What needs to be done: Return all of the data exactly as written, without the pictures.
-- Begin Given information --
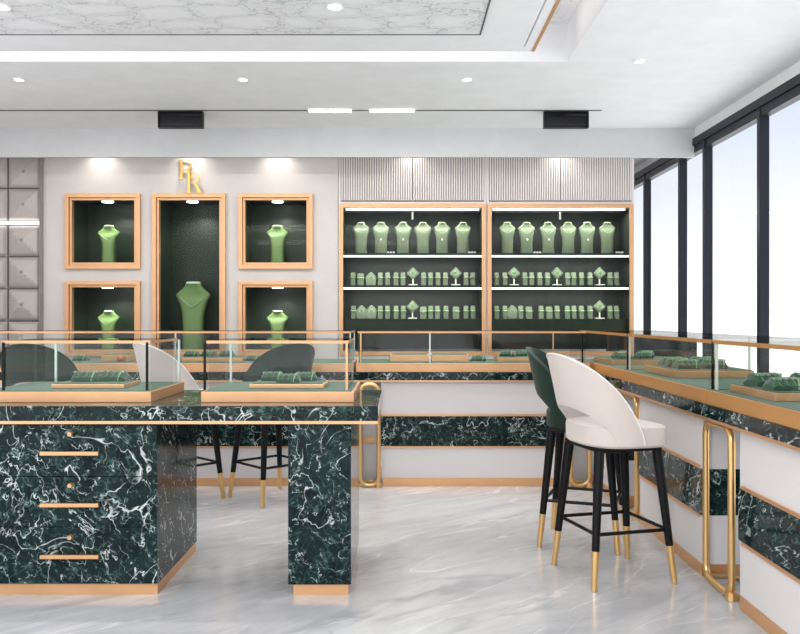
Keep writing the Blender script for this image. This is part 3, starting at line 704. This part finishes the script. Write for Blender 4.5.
# ================================================================== CEILING THINGS
def downlight(x, y, z, label, e=9, r=.024):
    t = thing('downlight', label, 'ceiling light', (x, y, z), 0, 'ceiling downlights')
    mb = MB(); mb.tube([((r+.008)*cos(2*pi*k/24), (r+.008)*sin(2*pi*k/24), -.004) for k in range(24)], .005, 6, True); mb.build('ring', M['ceil'], t)
    MB().cyl((0, 0, -.006), (0, 0, -.0005), r, r, 24).build('lens', M['lamp'], t)
    if e: lamp('downlight_spot', 'SPOT', (x, y, z-.05), e*K, (1, .97, .92), .02, spot=95)
for x, y, n in ((px(19, 5.48), 5.48, 'far left'), (px(243, 5.48), 5.48, 'second from left'), (px(467, 5.48), 5.48, 'third from left'), (px(639, 5.09), 5.09, 'far right near the windows')):
    downlight(x, y, ZC, 'small round white downlight in flat ceiling, %s' % n, 14)
for x, n in ((px(335, 4.14), 'above centre'), (px(2, 4.14), 'at top left photo corner')): downlight(x, 4.14, PZ-.006, 'bright star like downlight in patterned ceiling panel, %s' % n, 16, .03)
for x, n in ((-2.65, 'left square niches'), (-1.85, 'gold letters'), (-1.08, 'right square niches'), (.10, 'left shelf cabinet'), (1.42, 'right shelf cabinet')):
    t = thing('wall_washer', 'downlight behind the beam washing the wall above %s' % n, 'ceiling light', (x, 7.19, ZC), 0, 'wall washers')
    MB().cyl((0, 0, -.03), (0, 0, -.0005), .03, .03, 20).build('housing', M['lamp'], t)
    lamp('wall_wash_spot', 'SPOT', (x, 7.19, ZC-.05), 3*K, (1, .95, .88), .03, rot=(radians(5), 0, 0), spot=120, blend=1)
for a, b, n in ((309, 351, 'left'), (370, 414, 'right')):
    o = MB().box(px(a, 6.3), px(b, 6.3), 6.285, 6.325, ZC-.010, ZC-.0045).build('linear_light', M['lamp'], None, (px(a, 6.3), 6.3, ZC-.006)); tag(o, 'short white linear light in the ceiling slot, %s of two' % n, 'ceiling light', 'linear lights in the slot')
for a, n in ((157, 'left, above the gold letters'), (544.5, 'right, above the shelf cabinet')):
    x0, x1 = px(a, 6.3), px(a+45, 6.3); L = ((x0+x1)/2, 6.3, ZC-.13); z0, z1 = pz(127, 6.3), ZC-.0045
    t = thing('ceiling_vent', 'black rectangular ceiling box, %s' % n, 'vent', L, 0, 'black ceiling boxes')
    c = MB(); c.box(x0, x1, 6.335, 6.37, z0, z1); frame_rect(c, x0, x1, z0, z1, .008, 6.318, 6.3345, .001); c.build('housing', M['black'], t, L)
    MB().box(x0+.17, x1-.012, 6.322, 6.3345, z1-.035, z1-.02).build('slat', M['blackframe'], t, L)
    MB().box(x0+.01, x1-.01, 6.326, 6.3345, z0+.02, z0+.028).build('slat', M['blackframe'], t, L)
# added out-of-view panels for the overhead fill lamps (above and behind the camera)
for y, n in ((.3, 'above'), (-2.4, 'behind')):
    o = MB().box(-3.0, .6, y-.6, y+.6, ZC-.03, ZC-.0005).build('fill_light_panel', M['ceil'], None, (-1.2, y, ZC-.03)); tag(o, 'large flat added fill light panel %s the viewer' % n, 'ceiling light')
for o in bpy.data.objects:
    if 'used' in o: del o['used']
-- End Given information --
Correct output:
Keep writing the Blender script for this image. This is part 3, starting at line 704. This part finishes the script. Write for Blender 4.5.
# ================================================================== CEILING THINGS
def downlight(x, y, z, label, e=9, r=.024):
    t = thing('downlight', label, 'ceiling light', (x, y, z), 0, 'ceiling downlights')
    mb = MB(); mb.tube([((r+.008)*cos(2*pi*k/24), (r+.008)*sin(2*pi*k/24), -.004) for k in range(24)], .005, 6, True); mb.build('ring', M['ceil'], t)
    MB().cyl((0, 0, -.006), (0, 0, -.0005), r, r, 24).build('lens', M['lamp'], t)
    if e: lamp('downlight_spot', 'SPOT', (x, y, z-.05), e*K, (1, .97, .92), .02, spot=95)
for x, y, n in ((px(19, 5.48), 5.48, 'far left'), (px(243, 5.48), 5.48, 'second from left'), (px(467, 5.48), 5.48, 'third from left'), (px(639, 5.09), 5.09, 'far right near the windows')):
    downlight(x, y, ZC, 'small round white downlight in flat ceiling, %s' % n, 14)
for x, n in ((px(335, 4.14), 'above centre'), (px(2, 4.14), 'at top left photo corner')): downlight(x, 4.14, PZ-.006, 'bright star like downlight in patterned ceiling panel, %s' % n, 16, .03)
for x, n in ((-2.65, 'left square niches'), (-1.85, 'gold letters'), (-1.08, 'right square niches'), (.10, 'left shelf cabinet'), (1.42, 'right shelf cabinet')):
    t = thing('wall_washer', 'downlight behind the beam washing the wall above %s' % n, 'ceiling light', (x, 7.19, ZC), 0, 'wall washers')
    MB().cyl((0, 0, -.03), (0, 0, -.0005), .03, .03, 20).build('housing', M['lamp'], t)
    lamp('wall_wash_spot', 'SPOT', (x, 7.19, ZC-.05), 3*K, (1, .95, .88), .03, rot=(radians(5), 0, 0), spot=120, blend=1)
for a, b, n in ((309, 351, 'left'), (370, 414, 'right')):
    o = MB().box(px(a, 6.3), px(b, 6.3), 6.285, 6.325, ZC-.010, ZC-.0045).build('linear_light', M['lamp'], None, (px(a, 6.3), 6.3, ZC-.006)); tag(o, 'short white linear light in the ceiling slot, %s of two' % n, 'ceiling light', 'linear lights in the slot')
for a, n in ((157, 'left, above the gold letters'), (544.5, 'right, above the shelf cabinet')):
    x0, x1 = px(a, 6.3), px(a+45, 6.3); L = ((x0+x1)/2, 6.3, ZC-.13); z0, z1 = pz(127, 6.3), ZC-.0045
    t = thing('ceiling_vent', 'black rectangular ceiling box, %s' % n, 'vent', L, 0, 'black ceiling boxes')
    c = MB(); c.box(x0, x1, 6.335, 6.37, z0, z1); frame_rect(c, x0, x1, z0, z1, .008, 6.318, 6.3345, .001); c.build('housing', M['black'], t, L)
    MB().box(x0+.17, x1-.012, 6.322, 6.3345, z1-.035, z1-.02).build('slat', M['blackframe'], t, L)
    MB().box(x0+.01, x1-.01, 6.326, 6.3345, z0+.02, z0+.028).build('slat', M['blackframe'], t, L)
# added out-of-view panels for the overhead fill lamps (above and behind the camera)
for y, n in ((.3, 'above'), (-2.4, 'behind')):
    o = MB().box(-3.0, .6, y-.6, y+.6, ZC-.03, ZC-.0005).build('fill_light_panel', M['ceil'], None, (-1.2, y, ZC-.03)); tag(o, 'large flat added fill light panel %s the viewer' % n, 'ceiling light')
for o in bpy.data.objects:
    if 'used' in o: del o['used']